The topic of Qur'an burning stirred outrage among some Muslims after a small church in Florida threatened to destroy the holy book last year. The Florida pastor had backed down then but apparently his church went through with the burning last Sunday under his supervision, prompting protests in three Afghan cities.

"I've seen the video. They essentially put the Qur'an on trial, find it guilty of murder and say that there are four possible punishments," CBC's David Common said. "They chose to burn it and carried out that 'punishment' right there in their parish."

A police source said the chief of the mission in Mazar-i-Sharif was wounded but survived, and that the dead included employees of Norwegian, Romanian and Swedish nationalities.

The Norwegian Defence Ministry said one of the victims was Lt.-Col. Siri Skare, a 53-year-old female pilot. A Swede and four UN guards from Nepal were also killed. A western official, who spoke on condition of anonymity, said the seventh victim was a citizen of Romania.

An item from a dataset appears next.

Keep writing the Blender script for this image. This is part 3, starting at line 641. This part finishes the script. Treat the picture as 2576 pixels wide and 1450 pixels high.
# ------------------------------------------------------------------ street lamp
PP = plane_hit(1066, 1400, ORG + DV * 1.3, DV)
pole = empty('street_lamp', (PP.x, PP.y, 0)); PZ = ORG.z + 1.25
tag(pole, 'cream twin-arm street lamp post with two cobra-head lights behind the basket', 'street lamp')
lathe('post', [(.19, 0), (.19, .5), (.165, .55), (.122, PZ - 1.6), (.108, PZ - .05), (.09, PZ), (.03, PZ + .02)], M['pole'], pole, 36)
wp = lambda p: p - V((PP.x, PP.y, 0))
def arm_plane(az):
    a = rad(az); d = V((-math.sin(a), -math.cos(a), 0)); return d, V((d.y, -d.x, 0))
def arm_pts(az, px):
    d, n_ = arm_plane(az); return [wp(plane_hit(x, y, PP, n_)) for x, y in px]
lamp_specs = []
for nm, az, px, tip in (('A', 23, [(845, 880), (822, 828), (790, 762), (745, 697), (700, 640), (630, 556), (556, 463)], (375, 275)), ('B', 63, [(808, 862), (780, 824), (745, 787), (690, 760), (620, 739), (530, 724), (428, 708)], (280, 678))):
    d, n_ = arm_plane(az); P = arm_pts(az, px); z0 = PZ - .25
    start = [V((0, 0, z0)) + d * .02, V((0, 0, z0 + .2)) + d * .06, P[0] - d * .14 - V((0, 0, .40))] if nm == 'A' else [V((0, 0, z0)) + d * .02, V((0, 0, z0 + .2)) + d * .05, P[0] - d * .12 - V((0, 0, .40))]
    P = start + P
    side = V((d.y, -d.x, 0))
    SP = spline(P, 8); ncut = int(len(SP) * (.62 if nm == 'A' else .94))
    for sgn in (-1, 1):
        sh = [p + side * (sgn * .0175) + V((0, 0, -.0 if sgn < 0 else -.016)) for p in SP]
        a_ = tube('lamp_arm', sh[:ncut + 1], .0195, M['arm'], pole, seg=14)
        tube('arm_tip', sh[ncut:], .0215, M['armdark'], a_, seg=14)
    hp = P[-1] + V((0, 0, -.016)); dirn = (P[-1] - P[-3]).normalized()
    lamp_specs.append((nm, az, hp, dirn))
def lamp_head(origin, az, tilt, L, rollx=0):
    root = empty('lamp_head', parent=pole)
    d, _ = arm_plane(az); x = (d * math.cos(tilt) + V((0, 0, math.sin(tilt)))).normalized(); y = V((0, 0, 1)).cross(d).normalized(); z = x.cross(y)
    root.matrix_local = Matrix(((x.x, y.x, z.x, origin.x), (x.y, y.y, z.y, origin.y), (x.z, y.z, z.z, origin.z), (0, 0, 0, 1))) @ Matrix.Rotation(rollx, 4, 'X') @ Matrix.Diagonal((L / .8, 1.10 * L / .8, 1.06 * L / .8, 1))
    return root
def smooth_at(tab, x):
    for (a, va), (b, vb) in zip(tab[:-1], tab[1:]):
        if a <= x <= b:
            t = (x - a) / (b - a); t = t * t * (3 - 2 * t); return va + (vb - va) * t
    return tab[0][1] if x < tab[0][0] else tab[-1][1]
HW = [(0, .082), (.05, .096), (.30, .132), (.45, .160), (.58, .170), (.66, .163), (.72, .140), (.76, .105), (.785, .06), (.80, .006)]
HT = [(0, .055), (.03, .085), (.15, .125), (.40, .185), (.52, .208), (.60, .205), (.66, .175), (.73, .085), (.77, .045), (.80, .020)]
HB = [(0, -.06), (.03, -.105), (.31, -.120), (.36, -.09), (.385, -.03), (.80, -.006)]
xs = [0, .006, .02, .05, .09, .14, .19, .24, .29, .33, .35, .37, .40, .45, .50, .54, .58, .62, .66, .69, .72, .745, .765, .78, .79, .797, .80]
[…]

There were five protesters who also died, the UN later said. The figure changed throughout the day.

Canada's Foreign Affairs department issued a statement Friday afternoon condemning the attack and disclosing that no Canadians were identified among the civilians killed or injured.

Dan McNorton, a spokesman for the United Nations Assistance Mission in Afghanistan, confirmed that people working for the UN had died in an attack on the operation centre, but he could not provide details.

"The situation is still confusing and we are currently working to ascertain all the facts and take care of all our staff," he said from his office in Kabul.

Staffan de Mistura, the top UN official in Afghanistan, had left Kabul for Mazar-i-Sharif to personally handle the situation, he said.

The UN Security Council, which held an emergency meeting on Friday, later emerged with a statement.

"The members of the Security Council condemned in the strongest terms the violent attack against the United Nations operations centre," Colombia's UN ambassador, Nestor Osorio, president of the council this month, told reporters.

He added that the council "called on the government of Afghanistan to bring those responsible to justice."

Clerics issue call to protest

Mohammad Azim, a businessman in Mazer-i-Sharif, said that clerics with loudspeakers drove around the city in two cars on Thursday to invite residents to the protest. After Friday prayers at a large blue mosque in the city centre, clerics again called on worshippers to attend a peaceful protest.

Several hundred people also protested the reported Qur'an burning at several sites in Herat, a city in western Afghanistan. Protesters burned a U.S. flag at a sports stadium in Herat and chanted "Death to the U.S." and "They broke the heart of Islam."

About 100 people also gathered at a traffic circle near the U.S. Embassy in Kabul. Police directed traffic around the demonstration in the capital. One protester carried a sign that said: "We want these bloody bastard Americans with all their forces to leave Afghanistan."

The protesters were condemning the reported March 20 burning of the Qur'an at Rev. Terry Jones' church, Dove Outreach Center, in Gainesville, Fla. The church on Friday confirmed that the Qur'an was burned.

In a statement, Jones did not comment on whether the church's act had led to the UN deaths. Instead he said it was time to "hold Islam accountable" and called on the U.S. and the UN to hold "these countries and people accountable for what they have done as well as for any excuses they may use to promote their terrorist activities."

Afghan President Hamid Karzai issued a statement calling the burning a "crime against a religion." He denounced it as a "disrespectful and abhorrent act" and called on the U.S. and the United Nations to bring to justice those who burned the holy book and issue a response to Muslims around the world.

When the plan was first made public, U.S. President Barack Obama intervened and urged that Jones and his congregation not to go through with it.

Obama responded to the killings of UN employees in Afghanistan with another statement Friday.

"I condemn in the strongest possible terms the attack on the United Nations Assistance Mission in Afghanistan today," he said. "Their work is essential to building a stronger Afghanistan for the benefit of all its citizens. We stress the importance of calm and urge all parties to reject violence."

Canada, which has a combat mission in Afghanistan, also condemned the attack on UN staff and Afghan civilians.

"This senseless act of violence was carried out by opponents of peace and progress in Afghanistan," the Department of Foreign Affairs said in the statement. "Those responsible for this cowardly attack must be held accountable."